Teach Imagism by having students experience its constraints firsthand. Avoid front-loading theory; instead, let students discover through revision why abstract language fails them. Research shows that when students rewrite vague phrases into concrete images, they internalize Imagist principles faster than through lecture alone. Focus on the revision process, not the final product.

Successful learning looks like students confidently identifying Imagist techniques in unfamiliar poems and applying them in their own writing.
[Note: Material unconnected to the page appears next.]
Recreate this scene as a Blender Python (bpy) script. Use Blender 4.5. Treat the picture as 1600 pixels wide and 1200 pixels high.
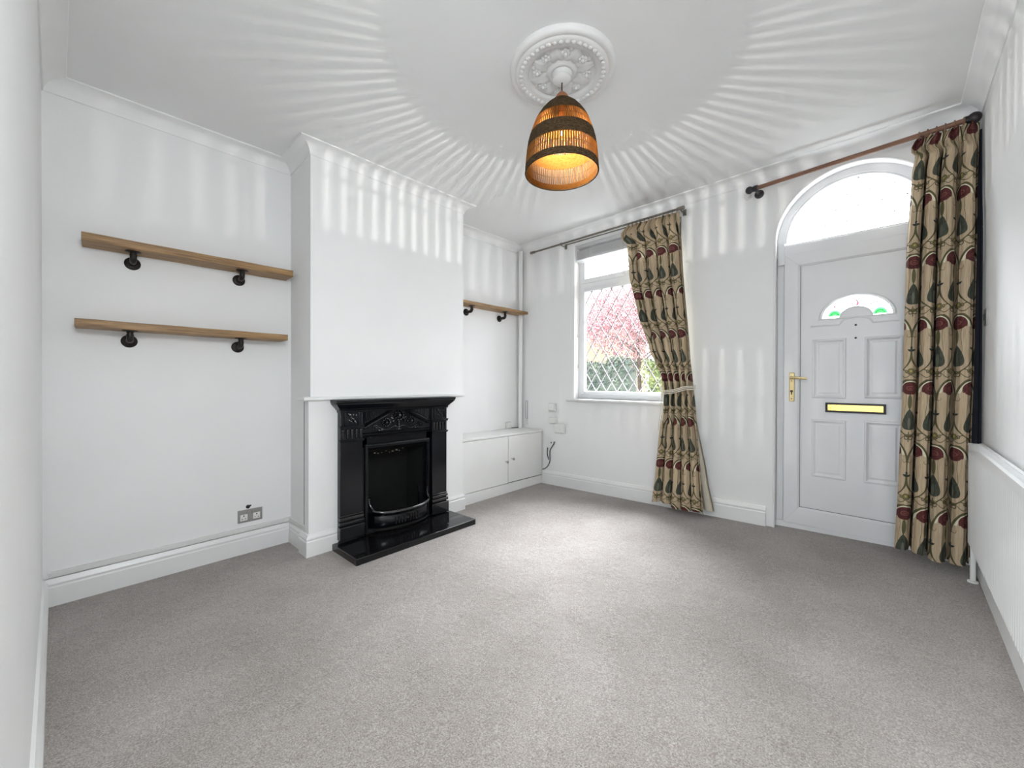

They should articulate why a single image can carry emotional weight and revise their own drafts to remove abstraction in favor of concrete detail.


Watch Out for These Misconceptions

  • During Gallery Walk, watch for students assuming that short poems are inherently Imagist simply because of their brevity.

    Have students focus on the Gallery Walk poem cards’ sensory details and concrete nouns. Ask them to point to specific lines where the poem’s brevity actually increases precision rather than simplifying the language.

  • During Think-Pair-Share, watch for students equating Imagist poetry with lack of emotion.

    Prompt partners to discuss how the Imagist poem’s imagery makes them feel, then compare that to how a Victorian poem would explicitly state the same emotion. Use their exchanges to highlight Imagism’s emotional restraint.

  • During Small Group: The Imagist Manifesto Test, watch for students assuming Modernism was solely an American movement.

    Provide each group with a world map and have them plot the cities where Imagist poets lived and met (London, Philadelphia, Paris). Ask them to revise their poems’ artist statements to reflect this transatlantic context.